Burr’s getting pretty fed up with Hamilton. Before, his introductions were insulting, but might have been reporting–everyone wants to know how a “bastard, orphan, son of a whore . . . ” attained such status. In the introduction in “A Winter’s Ball” (which is in turn the introduction to “Helpless”), straight off Burr’s unsuccessful attempt to gain Washington’s favor, it’s sounding more personal.

How does the bastard, orphan, son of a whore go on and on,
Grow into more of a phenomenon?
Watch this obnoxious, arrogant, loudmouth bother
Be seated at the right hand of the father.

At the same time, we see the rapport between them, a teasing rivalry from two men who are both “reliable with the ladies”:

Burr: A winter’s ball
And the Schuyler sisters are the envy of all
Yo, if you can marry a sister, you’re rich, son

Hamilton: Is it a question of if, Burr, or which one?

That’s prescient, but we don’t know that yet. “Helpless,” on its own, is a straightforward R&B love song, the story of love at first sight and the courtship of just a few weeks that followed. The year is 1780, the chorus informs us, but it’s not that different from our day, with young people dancing in an overheated room, nervous attendees eyeing each other across the crowd, sisters playing matchmaker, and “the band . . . top volume,” though I do find it a comical stretch to imagine anyone “grind[ing] to the rhythm” of an 18th century chamber orchestra. Likewise, modern soldiers take note: have you ever tried a line like “If it takes fighting a war for us to meet, it will have been worth it”? It worked for Alexander Hamilton.

The song is beautifully constructed. Burr, Hamilton and Laurens’s uncreative flirting “Hey, hey, hey, hey” (apparently even Hamilton was not always golden-tongued) turns into the women’s sung chorus, and Eliza enters with “I do,” signalling that by the end of the song, we can expect to be hearing a wedding march, which we do. The first verse gives us the initial meeting at the party, which is echoed by the betrothal in the second verse. “Grind to the rhythm as we wine and dine” in the first scene with Eliza’s sister becomes “I’m dying inside as you wine and dine” with her father; “Laughin’ at my sister as she’s dazzling the room” becomes “Laughin’ at my sister ’cause she wants to form a harem.” (We learn so much about the affection between Eliza and Angelica in the space of this song.) Likewise,

My sister made her way across the room to you
And I got nervous, thinking “What’s she gonna do?”
She grabbed you by the arm, I’m thinkin’ “I’m through”
Then you look back at me and suddenly I’m
Helpless!

becomes

My father makes his way across the room to you
I panic for a second, thinking “we’re through”
But then he shakes your hand and says “Be true”
And you turn back to me, smiling, and I’m
Helpless!

I came to the play a little skeptical about the whole hip hop musical idea. “Helpless” seems designed to persuade people like me; it builds a bridge, as if deliberately, between a musical convention of musical theater and one of hip hop. The spoken interlude (here illustrated by the several lines of dialogue among Hamilton, Angelica and Eliza beginning, “Where are you taking me?”) is familiar to anyone who knows musical theater; Miranda pairs it with the rapped interlude that begins “Eliza, I don’t have a dollar to my name.” Ah, I realized–I know how this goes! It’s not a departure from the genre of musical theater so much as an exciting new variation upon it.

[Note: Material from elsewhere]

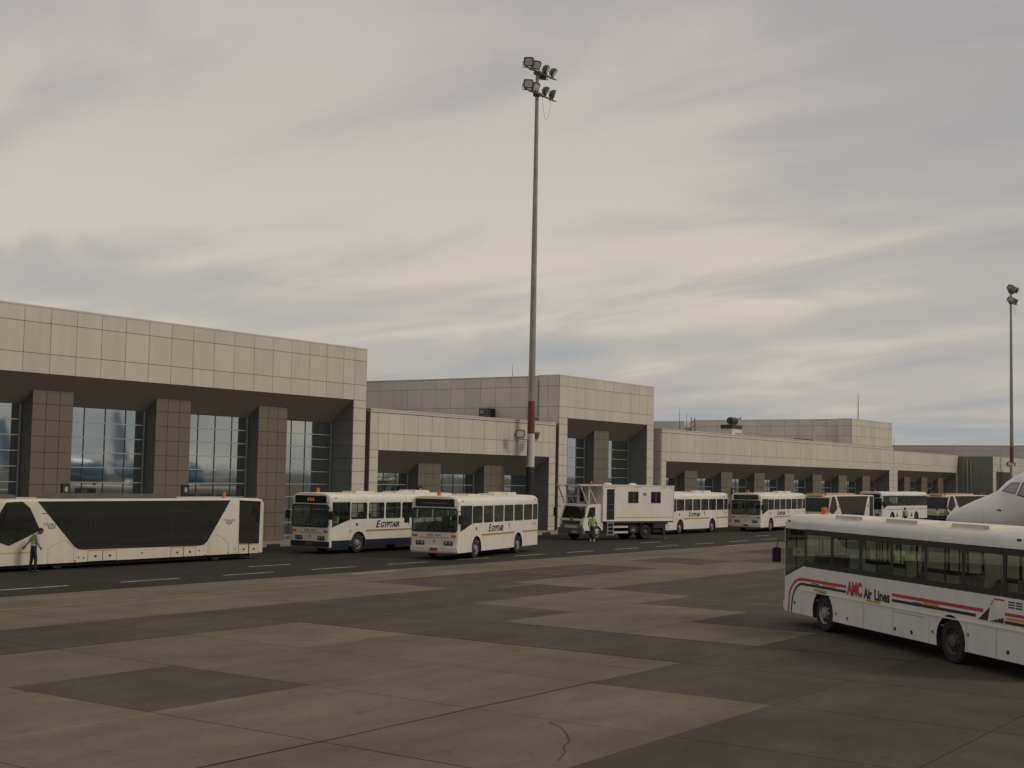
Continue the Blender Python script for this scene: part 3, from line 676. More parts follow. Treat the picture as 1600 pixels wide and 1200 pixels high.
        arm = MB().tube([(-.04, 1.15*s, 2.25), (.08, 1.36*s, 2.3), (.10, 1.40*s, 2.05)], .018, 5).build('mirror', BLACK, t)
        MB().prism(rrect(1.40*s-.12, 1.40*s+.12, 1.68, 2.10, .04), 'x', .05, .13).build('mirror_head', BLACK, arm)
    MB().box(.046, .062, -.19, .19, .42, .56).build('number_plate', PLATE, t)
    if not amc:
        MB().box(.002, .008, -.75, .75, 1.02, 1.055).build('front_stripe', YELLOW, t)
        for k in range(9):
            if k != 4: MB().box(.002, .006, -.36+.08*k, -.305+.08*k, 1.105, 1.185).build('front_lettering', GREYTXT, t)
        MB().lathe([(.075, .004), (.06, .016)], (0, 0, .87), 'x', 14).build('front_badge', ALU, t)
    # rear face
    MB().sheet([(-W+.06, zb), (W-.06, zb), (W-.06, z2), (-W+.06, z2)], 'x', -Lb).build('rear_panel', paint, t)
    MB().sheet(rrect(-.95, .95, 1.75, 2.45, .1), 'x', -Lb-.005).build('rear_window', TGLASS, t)
    for s in (1, -1): MB().box(-Lb-.02, -Lb+.01, s*1.0-.1, s*1.0+.1, .8, 1.15).build('tail_light', RED, t)
    # chassis, wheels
    MB().box(-Lb+.3, -.5, -1.0, 1.0, .30, .55).build('underbody', CHASSIS, t)
    for x in arches:
        arch_liner(t, x)
        st = 'steel' if (not amc or x == arches[0]) else 'dark'
        wheel(t, x, 1.06, .5, 1, st); wheel(t, x, -1.06, .5, -1, st)
    # interior
    MB().box(-Lb+.1, -.1, -1.2, 1.2, .78, .82).build('floor', INTER, t); MB().box(-Lb+.1, -.2, -1.15, 1.15, z2+.05, z2+.07).build('ceiling', INTER, t)
    MB().box(-.55, -.12, -1.1, 1.1, .8, 1.28).build('dashboard', BLACK, t)
    MB().tube([(-.62+.05*math.cos(a)*0, .6+.23*math.cos(a), 1.38+.16*math.sin(a)) for a in [2*math.pi*k/12 for k in range(13)]], .018, 5).build('steering_wheel', BLACK, t)
    def seat(x, y, m=SEAT): MB().prism([(x+.22, 1.22), (x+.22, 1.28), (x-.18, 1.28), (x-.30, 1.95), (x-.36, 1.95), (x-.26, 1.22)], 'y', y-.21, y+.21).box(x-.1, x+.1, y-.06, y+.06, .82, 1.22).build('seat', m, t)
    seat(-1.15, .62, BLACK)
    for k in range(4):
        x = -3.0-1.75*k
        for y in (.92, -.92):
            if (k+int(y > 0)) % 2 == 0 or not amc: seat(x, y)
    for k in range(4):
        for y in (.5, -.5): MB().tube([(-2.3-1.9*k, y, .82), (-2.3-1.9*k, y, z2+.05)], .02, 6).build('grab_pole', LAMPGREY if not amc else BLACK, t)
    MB().tube([(-2.2, .5, z2-.1), (-Lb+1, .5, z2-.1)], .018, 5).build('handrail', BLACK, t)
    MB().box(-1.75, -1.70, .1, 1.15, .82, 2.0).build('driver_partition', INTER, t)
    if amc:
        MB().prism([(-Lb+.1, .82), (-Lb+.1, 1.75), (-Lb+.95, 1.75), (-Lb+1.6, .82)], 'y', -1.15, 1.15).build('engine_hump', SEAT, t)
        for x in (-6.4, -8.1): MB().box(x-.55, x+.55, -1.19, -1.1, .82, 1.75).build('luggage_rail', SEAT, t)
    # roof pieces
    MB().lathe([(.10, 0), (.10, .04), (.085, .06), (.085, .2), (.05, .24)], (-.55, -.05 if not amc else .24, zr-.02-(.03 if amc else 0)), 'z', 12).build('beacon', BEACON, t, True)
    for x in ((-3.6, -6.9) if not amc else (-3.4, -6.0, -8.9)):
        MB().prism([(x-.75, zr-.06), (x-.70, zr+(.035 if amc else .06)), (x+.70, zr+(.035 if amc else .06)), (x+.75, zr-.06)], 'y', (-.45 if not amc else .45), (.45 if not amc else 1.02)).build('roof_hatch', ROOFWHITE, t)
    if not amc:
        x = -8.3; MB().prism(rrect(x-.6, x+.6, zr-.08, zr+.13, .06), 'y', -.55, .55).build('ventilator', WHITE, t)
        for x in (-7.5, -9.2): MB().ball((x, .1, zr), .28, .28, .1, 12, 6).build('ventilator', WHITE, t, True)
    for x in (-.4, -Lb+.4): MB().box(x-.06, x+.06, W-.01, W+.012, z2+.18, z2+.23).build('marker_lamp', BLACK, t)
    # livery on both sides
    for s in (1, -1):
        y = W*s; rz = R(180) if s == 1 else 0
        if not amc:
            for (a, c) in ((-1.5, -fo+.58), (-fo-.56, -fo-wb+.57), (-fo-wb-.57, xr)):
                if a < c: a, c = c, a
                MB().box(c, a, y-.004, y+.004, 1.045, 1.105).build('yellow_stripe', YELLOW, t); MB().box(c, a, y-.004, y+.004, 1.106, 1.135).build('purple_stripe', PURPLE, t)
            tx = -3.55 if s == 1 else -6.2
            text('lettering', 'E', .50, LETTER, t, (tx, y+.005*s, 1.24), (R(90), 0, rz), .28, .016, 1.05)
            dx = -.34*s
            text('lettering', 'GYPTAIR', .38, LETTER, t, (tx+dx*1.0, y+.005*s, 1.24), (R(90), 0, rz), .28, .014, 1.06, .97)
            fx = tx-2.72*s
            MB().prism([(fx, 1.24), (fx+.05, 1.42), (fx+.12, 1.58), (fx+.02, 1.60), (fx-.08, 1.58), (fx-.06, 1.36)], 'y', y-.004, y+.004).build('falcon_emblem', GREYTXT, t)
            MB().lathe([(.085, y-.004), (.085, y+.006)], (-2.05, 0, 1.42), 'y', 14).build('round_badge', PURPLE, t)
            if s == 1:
                for k in range(4): MB().box(-Lb+.36+.1*k, -Lb+.42+.1*k, y-.002, y+.004, 1.42, 1.52).build('fleet_number', GREYTXT, t)
    return t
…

Oh, and if you think rapping is “just talking,” try rapping Miranda’s part here, and notice how it changes pitch, following and interweaving with the instruments. One of the beauties of rap is that it reveals the pitch of speech, showing us that everything we speak, we actually sing.

We’ve established that I love Lin-Manuel Miranda’s virtuosic rhyming, and here’s one form it takes: a line that doesn’t seem to have a rhyme at all can have its rhyming partner arrive several lines later–or half a song later–or half a play later. It delivers a deeply satisfying ahhhh, as if we’ve been unconsciously waiting for it to appear. The most dramatic case I’ve noticed in Hamilton is the refrain in “Wait for It,” about one-quarter of the way into the play:

I’m willing to wait for it,

whose rhyme arrives at last in the second-to-last song, when, having just killed Hamilton, Burr sings, to the same melody,

I’m the one who paid for it.

We didn’t even know that “Wait for It” was waiting for its fulfillment until it arrived.

“Helpless” gives us a smaller but deeply satisfying case of this phenomenon. One of Eliza’s first lines is “Look into your eyes and the sky’s the limit,” a sweet expression of what it’s like fall in love (just as Philippa Soo’s gorgeously fluid voice tells us how joyous it feels), but nothing much on its own. Then Alexander raps and their voices intertwine, and look at that:

Hamilton: My life is gon’ be fine ’cause Eliza’s in it
Eliza: I look into your eyes, and the sky’s the limit

Two people find each other. Their lines match, like two halves of a broken ring. They’re married.